Today it’s in the heart of London, one of the biggest cities in the world, which sprawls for miles north and south of the River Thames in a man-made conurbation housing millions of people. The site is flanked by tall office blocks, industry and housing.

During the Bronze Age it was largely a forested area at a point where a tributary river joined the Thames. This would have been a powerful and important place to the prehistoric people who inhabited the area.

The point

Today Time Team has come to find out if some timber posts peeping out of the water on the shore of the Thames are the remains of London’s first bridge or the supports of a platform where Bronze Age people threw gifts to the river gods. The timbers are quickly eroding and the team are going to try to remove one so that it can be preserved and displayed at the Museum of London.

During the Bronze Age the site may have been especially significant because it was where salt and fresh water merged and there was a huge tidal surge. The fresh water meeting the seawater would have caused the river to flow in different directions during the day. This would undoubtedly have been a strange and intriguing phenomenon for Bronze Age people to experience.

The means

Using all of the latest scientific techniques to remove wood samples from each timber, Time Team are going to lab test them to confirm their age and to piece together as much as possible about the significance of this structure.
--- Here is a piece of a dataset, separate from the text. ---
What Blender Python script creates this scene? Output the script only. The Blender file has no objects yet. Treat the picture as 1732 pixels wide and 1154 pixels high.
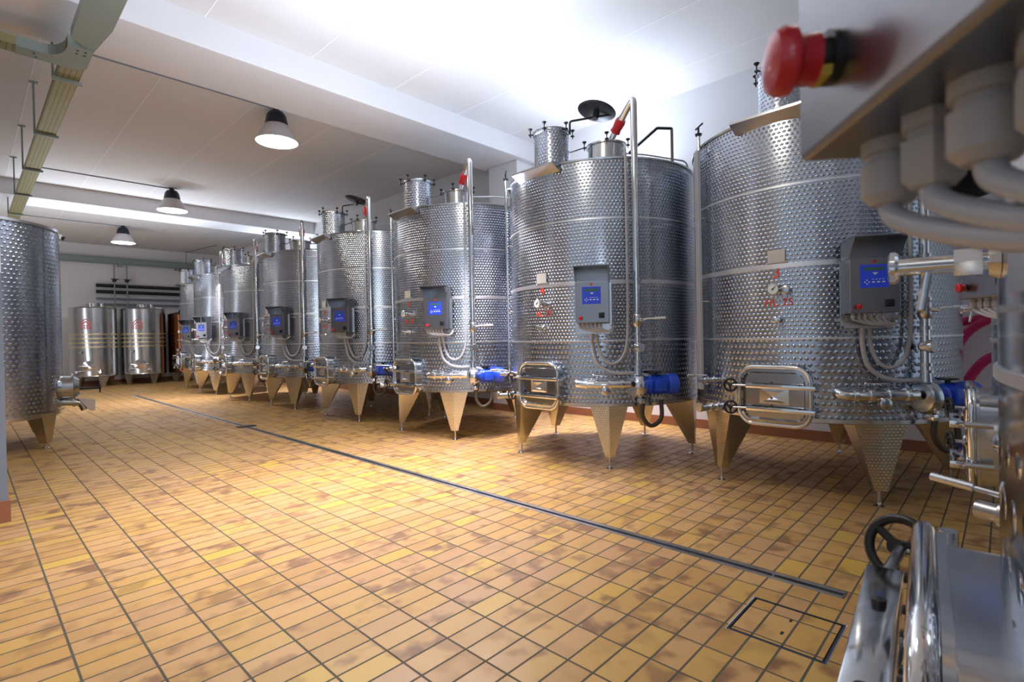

The period from 2600 to 700BC is called the Bronze Age because it was a time when metal materials of copper and bronze started to become widely used for the first time in Britain. Though flint tools were still a big part of everyday life, there is a good chance that bronze tools were used to complete the carpenters' tool kit that fashioned the posts being excavated today. People would have worked together to fell the timber and get it down to the river either using oxen, people power or even by floating it along the river. How they put it into place is open to debate.